OREANDA-NEWS. The likelihood of a Dec. 30 default by Mexico's largest infrastructure and construction company, Empresas ICA (ICA), means that several of Mexico's top banks could take significant, but manageable, provisions on their loans to ICA in the first two quarters of 2016, says Fitch Ratings.

Six of Mexico's seven largest banks have a total of about MXP12.3 billion (USD726 million) of exposure to ICA, including direct loans and indirect exposures. Some of these loans may cross-default when ICA formally enters an interest payment default, which the company has confirmed will occur at the end of a 30-day grace period next week. The company has signaled that it does not plan to declare bankruptcy. Mexico's government is willing to speed some payments it owes to ICA, although a bail-out is not on the table.

The ultimate impact of an ICA default is not expected to threaten rating changes on any of the large Mexican banks.

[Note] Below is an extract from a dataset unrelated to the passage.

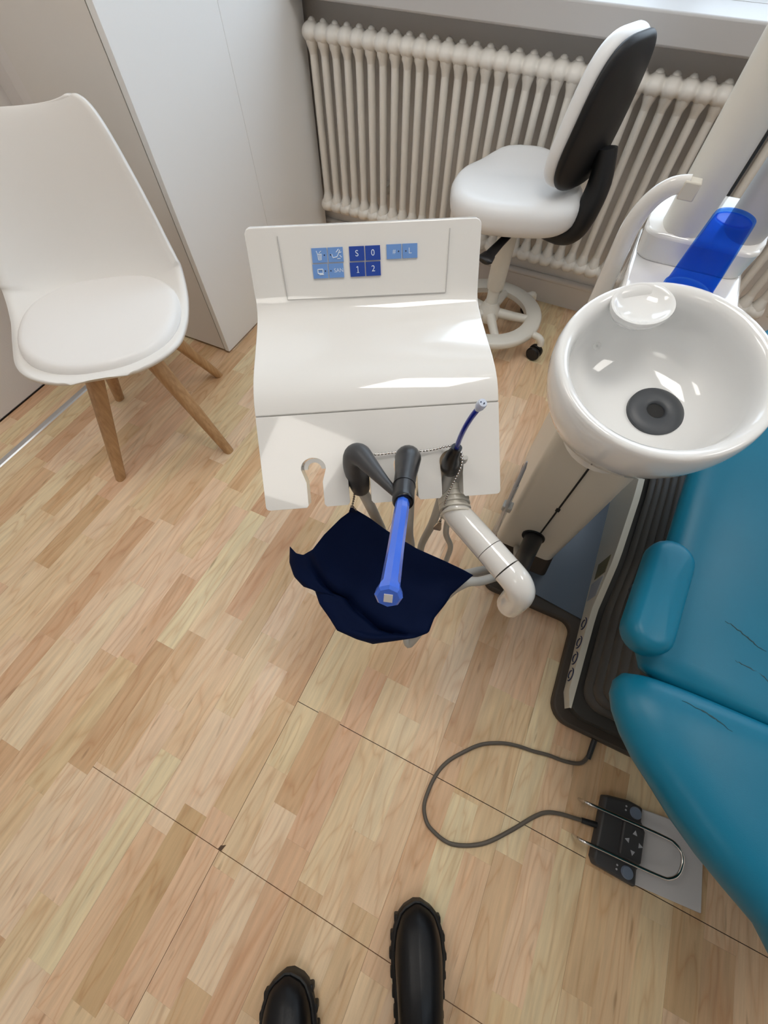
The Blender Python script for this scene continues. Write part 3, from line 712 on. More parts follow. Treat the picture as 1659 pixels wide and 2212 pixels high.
for z in (0.36, 0.555): MB().box(0.160, 0.169, 0.6055, 0.612, z, z + 0.010).obj('slot_latch', M_DARK, cu_, False)
mb = MB(); mb.lathe([(0.030, -0.003), (0.030, 0.004)], 24, frame((0.155, 0.609, 0.212), (1, 0, 0), (0, 0, 1), (0, -1, 0))); mb.obj('socket_ring', M_BLK, cu_)
# upper body that carries cup and posts
mb = MB()
mb.rings([[(x, y, z) for x, y in rrect(0.074, 0.255, y0, 0.99, 0.020)] for z, y0 in ((0.660, 0.722), (0.775, 0.722), (0.792, 0.726))]); mb.obj('upper_body', M_WPL, cu_, True, 40, bevel=0.006, seg=3)
mb = MB(); co = []
for z, g in ((0.790, 0.0), (0.800, 0.001), (0.835, -0.004)): co.append([(x, y, z + (0.025 if y > 0.93 else 0) * (z > 0.82)) for x, y in rrect(0.076 + g, 0.253 - g, 0.868, 0.99, 0.030)])
mb.rings(co); mb.obj('post_collar', M_WPL, cu_, True, 50, bevel=0.006, seg=3)
MB().lathe([(0.0335, 0.80), (0.0335, 2.05), (0.030, 2.06)], 32, Matrix.Translation((0.129, 0.905, 0))).obj('lamp_post', M_STOOLM, cu_, True, 40)
MB().lathe([(0.0340, 0.80), (0.0340, 1.75), (0.030, 1.76)], 32, Matrix.Translation((0.222, 0.925, 0))).obj('side_post', M_SILL, cu_, True, 40)
MB().tube([(0.180, 0.985, 0.83), (0.182, 0.985, 1.3), (0.184, 0.985, 1.7)], 0.0025, 8).obj('cable', M_DARK, cu_)
# cup filler
mb = MB(); mb.tube([(0.056, 0.860, 0.62), (0.053, 0.860, 0.72), (0.050, 0.858, 0.80), (0.050, 0.856, 0.845), (0.060, 0.853, 0.883), (0.078, 0.850, 0.906), (0.100, 0.848, 0.914)], [0.016, 0.016, 0.0155, 0.015, 0.014, 0.013, 0.012], 14, sub=6, flat=(1.0, 0.75), upv=(1, 0, 0)); sp = mb.obj('cup_filler', M_WPL, cu_)
MB().box(-0.013, 0.010, -0.010, 0.010, -0.014, 0.010, Matrix.Translation((0.104, 0.848, 0.910))).obj('filler_tip', M_IVORY, sp, True, 40, bevel=0.002)
MB().box(0.05, 0.085, 0.845, 0.875, 0.60, 0.64).obj('filler_mount', M_WPL, cu_, True, 40, bevel=0.004)
# bowl
bt = Vector((0.0, -0.219, 1)).normalized(); bx = Vector((1, 0, 0)); by = bt.cross(bx)
BO = Vector((0.1535, 0.567, 0.823)); MBW = frame(BO, bx, by, bt)
inner = [(0.135, 0.0010), (0.130, -0.001), (0.1255, -0.005), (0.1225, -0.012), (0.1205, -0.024), (0.1200, -0.042), (0.1165, -0.062), (0.107, -0.082), (0.091, -0.096), (0.068, -0.103), (0.046, -0.1055), (0.020, -0.106), (0.0005, -0.106)]
outer = [(0.0005, -0.148), (0.05, -0.148), (0.075, -0.143), (0.105, -0.126), (0.126, -0.100), (0.1385, -0.068), (0.1445, -0.040), (0.1455, -0.020), (0.1440, -0.008), (0.1420, -0.002), (0.1395, 0.001)]
mb = MB(); mb.lathe(outer + inner, 72, MBW, False, False); bowl = mb.obj('bowl', M_CER, cu_, True, 60)
MD = frame(BO + bx * 0.036 + by * 0.004 - bt * 0.1035, bx, by, bt)
mb = MB(); mb.lathe([(0.0005, 0.0006), (0.0128, 0.0006), (0.0135, 0.0035), (0.0165, 0.0058), (0.036, 0.0055), (0.041, 0.0030), (0.042, -0.006)], 48, MD); mb.obj('drain_cover', M_DRAIN, bowl, True, 50)
mb = MB(); mb.lathe([(0.0005, 0.0012), (0.0125, 0.0012), (0.0125, 0.0002)], 24, MD, False, False); mb.obj('drain_hole', M_DARK, bowl)
# rinse shelf at the far left of the rim
MSH = frame(BO + bx * -0.054 + by * 0.088 + bt * 0.002, bx, by, bt)
mb = MB(); n = 40
def er(a, b, z): return [(a * math.cos(2 * math.pi * j / n), b * math.sin(2 * math.pi * j / n), z) for j in range(n)]
mb.rings([er(0.018, 0.014, -0.024), er(0.038, 0.032, -0.018), er(0.043, 0.037, -0.010), er(0.0445, 0.0385, -0.004), er(0.0435, 0.0375, -0.0005), er(0.0405, 0.0345, 0.0), er(0.037, 0.031, -0.003), er(0.031, 0.025, -0.0085), er(0.012, 0.010, -0.0105)], True, True, MSH @ Matrix.Rotation(rad(32), 4, 'Z')); mb.obj('rinse_shelf', M_CER, bowl, True, 60)
mb = MB(); mb.lathe([(0.0005, 0.0), (0.0015, 0.0), (0.0022, 0.0018), (0.0050, 0.0022), (0.006, 0.0)], 20, frame(BO + bx * -0.085 + by * 0.052 - bt * 0.060, (0.35, 0.5, 0.79), (-0.8, 0.6, -0.02), Vector((0.55, -0.45, 0.70)).normalized())); mb.obj('rinse_nozzle', M_CER, bowl)
MB().lathe([(0.075, -0.20), (0.070, -0.146)], 32, MBW).obj('bowl_socket', M_WPL, cu_)

# cup
cp = Vector((0.172, 0.806, 0.7935))
mb = MB(); prof = [(0.0375, 0.0), (0.0385, 0.001), (0.0385, 0.004), (0.0360, 0.006), (0.0345, 0.030), (0.0285, 0.105), (0.0275, 0.109), (0.0245, 0.109), (0.0240, 0.106), (0.0005, 0.106), (0.0005, 0.1045), (0.0255, 0.1045), (0.0335, 0.030), (0.0365, 0.0)]
T = Matrix.Translation(cp); mb.lathe(prof, 48, T, False, False)
tag(mb.obj('drinking_cup', M_BLUEC, None, True, 50), 'transparent blue plastic cup upside down behind the rinse bowl', 'cup')

# probe in clear sleeve clipped to the column side
pb = empty('sleeved_probe', (0.055, 0.60, 0.11), 'grey pointed probe in a clear sleeve on the ivory column side', 'probe')
mb = MB(); mb.tube([(0.052, 0.612, 0.485), (0.0525, 0.610, 0.465), (0.054, 0.606, 0.40), (0.0555, 0.600, 0.325)], [0.0025, 0.0072, 0.0085, 0.0070], 10, flat=(0.6, 1)); mb.obj('blade', M_STICK2, pb)
mb = MB(); mb.box(0.046, 0.070, 0.588, 0.612, 0.305, 0.325); mb.obj('clip', M_HOSE, pb, True, 40, bevel=0.003)
mb = MB(); mb.tube([(0.056, 0.606, 0.40), (0.057, 0.598, 0.30), (0.058, 0.590, 0.20), (0.058, 0.585, 0.115)], [0.010, 0.014, 0.016, 0.016], 12, flat=(0.5, 1)); mb.obj('sleeve', M_CLEAR, pb)

# ================================================================== INSTRUMENT TRAY
TH = rad(30.4); ud = Vector((math.cos(TH), math.sin(TH), 0)); vd = Vector((-math.sin(TH), math.cos(TH), 0)); zd = Vector((0, 0, 1)); U0 = 0.0305
def tp(u, v, z): return ud * (u + U0) + vd * v + zd * z
MT = frame(ud * U0, ud, vd, zd)      # local (u, v, z)
tr = empty('instrument_tray', tp(0, 0.45, 0.66), 'glossy white dental instrument tray with blue button panel on a jointed arm', 'instrument tray')
outerp = [(0.6960, 0.8725), (0.6930, 0.8775), (0.6835, 0.8800), (0.6790, 0.8722), (0.655, 0.8323), (0.6375, 0.8033), (0.631, 0.7935), (0.622, 0.7863), (0.608, 0.7818), (0.58, 0.7795), (0.54, 0.7785), (0.50, 0.7780), (0.478, 0.7760), (0.459, 0.7710), (0.444, 0.7635), (0.4305, 0.7535)]
innerp = [(0.436, 0.738), (0.470, 0.752), (0.52, 0.757), (0.60, 0.758), (0.630, 0.766), (0.652, 0.795), (0.6945, 0.862)]
prof2 = outerp + innerp
hw = 0.18
rs = []
for u, dz in ((-hw, 0.0085), (-hw + 0.0012, 0.0050), (-hw + 0.004, 0.0016), (-hw + 0.0085, 0)) + tuple((u, 0) for u in np.linspace(-0.12, 0.12, 5)) + ((hw - 0.0085, 0), (hw - 0.004, 0.0016), (hw - 0.0012, 0.0050), (hw, 0.0085)):
    rs.append([(float(u), v - dz * 0.52 * min(1, max(0, (z - 0.84) / 0.03)), z - dz * 0.85 * min(1, max(0, (z - 0.84) / 0.03))) for v, z in prof2])
mb = MB(); mb.rings([[tuple(p) for p in r] for r in rs], True, True, MT)
tb = mb.obj('tray_body', M_WPL, tr, True, 30, bevel=0.0035, seg=3)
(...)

ICA missed a USD31 million coupon payment on its 8.875% 2024 notes on Nov. 30, partly to preserve liquidity and start negotiations with creditors. Although ICA's credit position has been deteriorating over the past two years, banks have not created additional reserves, relying on certain guarantee schemes in loan terms. The banks exposed to ICA believe that mortgages on the properties, payment rights and other claims on receivables from infrastructure projects, among others, make the guarantee schemes robust.

The loans granted by banks to construction businesses have generally good levels of collateral. Credit reserves required by the local regulator (CNBV, the National Banking and Securities Commission) are often low, so necessary provisions if ICA defaults could significantly affect the profitability of exposed banks over the first two quarters of 2016. Recovering the collateral, if required, could be a lengthy process.

Fitch considers the direct and indirect exposure of commercial banks to ICA as manageable due to the moderate size of the exposures relative to capital. We estimate that ICA's loans represent between 1% and 6% of the large banks' core capital. All six of the major banks in Mexico exposed to ICA have strong capital positions.

Fitch believes that the systemic impact of an ICA default to be relatively low; the MXN12.6 billion of loan exposure equals 0.2% of total system assets and 1.6% of total common equity as of September 2015; likewise, nonperforming loans could increase to approximately 3.20%, up from the 2.86% reported in September 2015.

The ICA exposure highlights why Mexican banks aim to reduce concentrations of risk for larger borrowers, recalling how Mexican banks also saw widespread exposure to defaults from Mexico's largest homebuilders in 2013.